New Sparta Films MD Nicki Hattingh reveals the company’s roadmap for future growth.
London-based production and finance outfit New Sparta Films is on the up.
In 2015, the offshoot of private investment firm New Sparta Group (which also absorbed the Icon Film Distribution UK label in 2013) doubled in size, restructured its financing and production arms, and launched its two biggest films to date: Catherine Hardwicke’s Drew Barrymore and Toni Colette-starring Miss You Already, which premiered at TIFF, and Matteo Garrone’s fantasy film Tale Of Tales, which premiered in competition at Cannes.
Titles backed by New Sparta at the 2016 EFM included Juan Carlos Medina’s horror-thriller The Limehouse Golem with Douglas Booth and Olivia Cooke and Martin Koolhoven’s Dakota Fanning and Kit Harrington-starring western Brimstone [pictured top].
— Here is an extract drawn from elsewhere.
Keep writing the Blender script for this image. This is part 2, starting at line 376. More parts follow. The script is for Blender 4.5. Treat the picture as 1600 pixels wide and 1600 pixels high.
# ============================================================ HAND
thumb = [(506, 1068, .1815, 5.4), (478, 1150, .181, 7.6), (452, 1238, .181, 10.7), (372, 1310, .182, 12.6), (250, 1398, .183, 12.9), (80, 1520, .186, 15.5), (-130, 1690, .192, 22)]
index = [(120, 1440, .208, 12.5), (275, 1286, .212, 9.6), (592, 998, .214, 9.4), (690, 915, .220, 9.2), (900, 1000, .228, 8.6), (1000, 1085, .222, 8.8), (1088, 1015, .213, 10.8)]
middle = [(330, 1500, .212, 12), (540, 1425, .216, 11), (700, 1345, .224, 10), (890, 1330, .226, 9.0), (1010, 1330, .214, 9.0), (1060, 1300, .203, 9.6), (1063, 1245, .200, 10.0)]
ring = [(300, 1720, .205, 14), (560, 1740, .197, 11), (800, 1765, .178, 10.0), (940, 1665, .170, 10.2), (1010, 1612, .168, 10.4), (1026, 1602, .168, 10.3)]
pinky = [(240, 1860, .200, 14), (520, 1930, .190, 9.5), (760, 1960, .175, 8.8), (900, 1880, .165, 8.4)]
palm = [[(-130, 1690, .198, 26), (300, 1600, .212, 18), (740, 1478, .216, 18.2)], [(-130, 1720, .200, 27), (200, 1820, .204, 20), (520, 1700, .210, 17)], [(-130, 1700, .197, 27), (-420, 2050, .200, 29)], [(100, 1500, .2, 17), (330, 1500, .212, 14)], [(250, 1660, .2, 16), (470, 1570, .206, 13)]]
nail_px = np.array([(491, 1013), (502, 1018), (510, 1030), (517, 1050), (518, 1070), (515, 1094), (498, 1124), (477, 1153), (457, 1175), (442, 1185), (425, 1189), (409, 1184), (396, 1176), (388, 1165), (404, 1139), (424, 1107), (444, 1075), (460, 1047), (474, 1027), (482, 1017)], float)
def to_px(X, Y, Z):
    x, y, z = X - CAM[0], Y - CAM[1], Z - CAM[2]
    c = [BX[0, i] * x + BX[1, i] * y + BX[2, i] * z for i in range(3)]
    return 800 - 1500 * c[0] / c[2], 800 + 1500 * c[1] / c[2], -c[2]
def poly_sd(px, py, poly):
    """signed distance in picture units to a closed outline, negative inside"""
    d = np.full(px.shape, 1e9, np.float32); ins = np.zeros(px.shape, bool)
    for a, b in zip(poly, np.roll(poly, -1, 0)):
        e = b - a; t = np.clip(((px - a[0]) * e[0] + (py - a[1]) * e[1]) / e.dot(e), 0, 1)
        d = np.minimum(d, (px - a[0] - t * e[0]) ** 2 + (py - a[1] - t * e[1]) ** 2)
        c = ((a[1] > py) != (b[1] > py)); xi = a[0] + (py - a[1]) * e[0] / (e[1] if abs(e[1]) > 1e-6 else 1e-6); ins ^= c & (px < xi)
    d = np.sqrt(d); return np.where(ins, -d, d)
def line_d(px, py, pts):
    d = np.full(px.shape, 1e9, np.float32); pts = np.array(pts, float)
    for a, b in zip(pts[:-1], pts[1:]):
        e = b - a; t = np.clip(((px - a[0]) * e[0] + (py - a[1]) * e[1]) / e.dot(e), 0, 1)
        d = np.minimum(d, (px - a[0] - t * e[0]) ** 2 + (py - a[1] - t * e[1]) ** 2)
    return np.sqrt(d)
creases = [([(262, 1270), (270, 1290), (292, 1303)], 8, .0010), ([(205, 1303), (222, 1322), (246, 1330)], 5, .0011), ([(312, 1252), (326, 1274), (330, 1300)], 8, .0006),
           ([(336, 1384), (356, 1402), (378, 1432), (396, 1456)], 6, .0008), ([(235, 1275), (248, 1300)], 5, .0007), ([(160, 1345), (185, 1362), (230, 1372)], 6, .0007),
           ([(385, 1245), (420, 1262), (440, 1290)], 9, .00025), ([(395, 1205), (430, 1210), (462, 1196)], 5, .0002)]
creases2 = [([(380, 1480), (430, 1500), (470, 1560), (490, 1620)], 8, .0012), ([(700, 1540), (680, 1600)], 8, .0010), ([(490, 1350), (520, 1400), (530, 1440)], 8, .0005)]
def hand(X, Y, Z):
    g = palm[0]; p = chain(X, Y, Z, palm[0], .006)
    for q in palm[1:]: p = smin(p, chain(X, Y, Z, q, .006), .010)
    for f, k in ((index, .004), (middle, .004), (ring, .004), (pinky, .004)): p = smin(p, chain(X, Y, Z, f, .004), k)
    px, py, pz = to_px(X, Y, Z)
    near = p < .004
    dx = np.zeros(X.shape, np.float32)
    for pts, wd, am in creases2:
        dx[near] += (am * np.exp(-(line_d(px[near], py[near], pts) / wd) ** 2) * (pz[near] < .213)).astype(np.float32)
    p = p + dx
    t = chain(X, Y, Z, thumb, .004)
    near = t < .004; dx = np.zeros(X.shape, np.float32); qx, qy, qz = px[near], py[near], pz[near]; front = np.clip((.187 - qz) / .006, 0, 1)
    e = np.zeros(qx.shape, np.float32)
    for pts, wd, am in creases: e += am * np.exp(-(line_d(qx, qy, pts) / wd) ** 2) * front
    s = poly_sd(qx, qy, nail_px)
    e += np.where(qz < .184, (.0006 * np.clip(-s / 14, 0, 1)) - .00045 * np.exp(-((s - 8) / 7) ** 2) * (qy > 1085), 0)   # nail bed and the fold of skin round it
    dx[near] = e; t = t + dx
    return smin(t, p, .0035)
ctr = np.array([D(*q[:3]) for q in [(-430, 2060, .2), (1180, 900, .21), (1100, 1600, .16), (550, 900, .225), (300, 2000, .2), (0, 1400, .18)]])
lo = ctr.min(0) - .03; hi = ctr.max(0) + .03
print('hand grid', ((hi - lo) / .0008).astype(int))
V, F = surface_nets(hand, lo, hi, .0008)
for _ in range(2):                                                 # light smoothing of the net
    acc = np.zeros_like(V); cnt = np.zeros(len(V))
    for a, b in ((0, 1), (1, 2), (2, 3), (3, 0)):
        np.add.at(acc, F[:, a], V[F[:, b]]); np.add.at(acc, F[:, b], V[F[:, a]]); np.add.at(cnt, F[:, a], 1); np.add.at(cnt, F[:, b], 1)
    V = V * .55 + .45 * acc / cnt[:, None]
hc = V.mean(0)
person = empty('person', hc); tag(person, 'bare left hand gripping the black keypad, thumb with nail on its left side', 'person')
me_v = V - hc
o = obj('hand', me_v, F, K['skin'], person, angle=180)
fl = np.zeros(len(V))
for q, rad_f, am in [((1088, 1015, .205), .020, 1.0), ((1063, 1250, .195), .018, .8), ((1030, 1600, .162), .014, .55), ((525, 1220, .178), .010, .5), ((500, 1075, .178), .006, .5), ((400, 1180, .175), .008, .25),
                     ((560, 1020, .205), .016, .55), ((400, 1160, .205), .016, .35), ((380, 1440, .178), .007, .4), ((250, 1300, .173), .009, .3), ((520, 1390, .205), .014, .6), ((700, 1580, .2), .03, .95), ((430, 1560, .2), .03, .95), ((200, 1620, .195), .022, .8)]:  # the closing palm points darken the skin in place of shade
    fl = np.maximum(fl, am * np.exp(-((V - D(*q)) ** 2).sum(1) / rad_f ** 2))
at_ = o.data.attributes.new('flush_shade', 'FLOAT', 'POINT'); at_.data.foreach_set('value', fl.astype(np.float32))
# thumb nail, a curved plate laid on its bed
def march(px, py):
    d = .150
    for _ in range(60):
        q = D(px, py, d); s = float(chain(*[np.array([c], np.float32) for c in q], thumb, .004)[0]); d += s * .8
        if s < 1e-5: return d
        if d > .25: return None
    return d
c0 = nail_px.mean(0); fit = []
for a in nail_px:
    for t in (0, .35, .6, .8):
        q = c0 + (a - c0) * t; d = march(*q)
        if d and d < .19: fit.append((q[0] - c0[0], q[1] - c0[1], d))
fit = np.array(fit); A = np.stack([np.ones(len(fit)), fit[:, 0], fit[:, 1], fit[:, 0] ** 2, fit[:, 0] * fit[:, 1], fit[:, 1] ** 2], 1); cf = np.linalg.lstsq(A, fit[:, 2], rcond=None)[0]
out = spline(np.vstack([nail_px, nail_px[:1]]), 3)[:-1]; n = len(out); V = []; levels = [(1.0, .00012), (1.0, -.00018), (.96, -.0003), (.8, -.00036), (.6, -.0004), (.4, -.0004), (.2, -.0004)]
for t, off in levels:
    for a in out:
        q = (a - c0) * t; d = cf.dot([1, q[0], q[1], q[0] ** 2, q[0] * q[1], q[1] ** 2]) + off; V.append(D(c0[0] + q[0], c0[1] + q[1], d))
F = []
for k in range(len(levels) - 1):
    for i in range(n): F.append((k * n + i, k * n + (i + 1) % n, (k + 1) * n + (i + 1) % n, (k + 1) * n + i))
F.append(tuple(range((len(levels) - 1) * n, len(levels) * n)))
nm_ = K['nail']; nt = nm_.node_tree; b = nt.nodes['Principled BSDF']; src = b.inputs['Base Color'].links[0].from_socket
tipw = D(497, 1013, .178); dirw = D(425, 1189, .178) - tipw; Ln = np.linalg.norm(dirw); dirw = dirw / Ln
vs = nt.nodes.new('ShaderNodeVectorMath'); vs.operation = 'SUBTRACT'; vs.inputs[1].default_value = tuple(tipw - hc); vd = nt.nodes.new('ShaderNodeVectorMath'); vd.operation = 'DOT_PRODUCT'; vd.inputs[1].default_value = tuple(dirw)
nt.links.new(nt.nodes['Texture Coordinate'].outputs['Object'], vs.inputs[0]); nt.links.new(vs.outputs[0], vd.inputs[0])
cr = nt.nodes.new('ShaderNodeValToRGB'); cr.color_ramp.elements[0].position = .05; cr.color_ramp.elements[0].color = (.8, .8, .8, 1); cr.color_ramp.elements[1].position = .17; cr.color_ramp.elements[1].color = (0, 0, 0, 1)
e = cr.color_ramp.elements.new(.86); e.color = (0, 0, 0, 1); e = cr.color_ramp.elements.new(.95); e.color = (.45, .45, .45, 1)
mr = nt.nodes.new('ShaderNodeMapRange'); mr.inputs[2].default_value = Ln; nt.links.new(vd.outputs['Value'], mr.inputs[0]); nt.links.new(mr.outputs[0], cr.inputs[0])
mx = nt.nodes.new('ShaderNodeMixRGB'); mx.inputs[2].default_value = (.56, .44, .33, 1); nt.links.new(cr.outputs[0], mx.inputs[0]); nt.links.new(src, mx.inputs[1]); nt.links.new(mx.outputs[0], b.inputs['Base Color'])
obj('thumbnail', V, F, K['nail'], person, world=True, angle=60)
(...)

According to MD Nicki Hattingh, a former city financier and management consultant, clarity is at the heart of the company’s offering.
“If we say we’re going to do something we’ll do it, if we make a commitment to a producer we’ll honour it – we don’t back out and we don’t change the terms halfway through a negotiation,” she explains.
“We’re keen to have a strong ethical stance – to be honest and transparent – that’s at the core of what we do. The industry is often maligned for being flakily, non-transparent, with backhanded deals. We wanted to make a business that was ethically sound.”
The outfit offers various finance packages.
“We will finance development if we think it’s something we really want to do, we finance pre-production, we offer sales advances, we finance through equity… we don’t have a box to tick.”
“We either take on board what the producer is asking or we’ll help them to structure something that works better. It’s a bespoke service.”
Restructure
The last year has seen the company add staff and delineate its production and finance arms.
Christopher Simon, producer on The Sweeney, the Pusher remake and Miss You Already, is heading up the company’s production division.
While developing the in-house slate, the team is “offering a co-production service so our production arm have something to get their teeth into this year and next year,” says Hattingh.
“We’re fine-tuning a strategy, looking at what’s missing, we’re looking for much more light-hearted stuff this year to complement our existing slate. We don’t want to put our budget levels into a box, but we’re primarily in the $5m-$15m range.”
The company is keen to prioritise UK producers, adds Hattingh: “We originally set ourselves up to support the British film industry. We will work on international films but I’d love to find those projects from within the UK.”
On the finance side, the company has hired Amit Pandya, formerly of Focus Features and Entertainment One, as its film investments manager, with a remit to identify and manage investment activity across the company’s film slate. The team is now seven-strong.
Standing Out
Clarity is also key to the makeup of the company’s slate.
“We’d like to have a very distinctive slate of projects in development, production and finance. We’d like to work across several genres, it’s about an emotionally captivating story that we can look at commercially and see if there is a place for it in the market,” explains Hattingh.
The company’s upcoming slate includes a family film adaptation of Sam Angus’ Soldier Dog, an adaptation of Kamilla Shamsie’s period drama Burnt Shadows and as revealed by Screen during the EFM, Project Azorian, an ambitious Cold War era thriller based on the true story of a daring CIA operation.
New Sparta Films will head to Cannes “fully-formed and fully-functioning”. Burnt Shadows has a first draft, as does Russia-set The Kiss, and a writer has been hired for Soldier Dog. Project Azorian should be taking firmer shape as well.
This year will be a “year of consolidation”, admits Hattingh, following a hectic 2015. But the company is now firmly on the production map.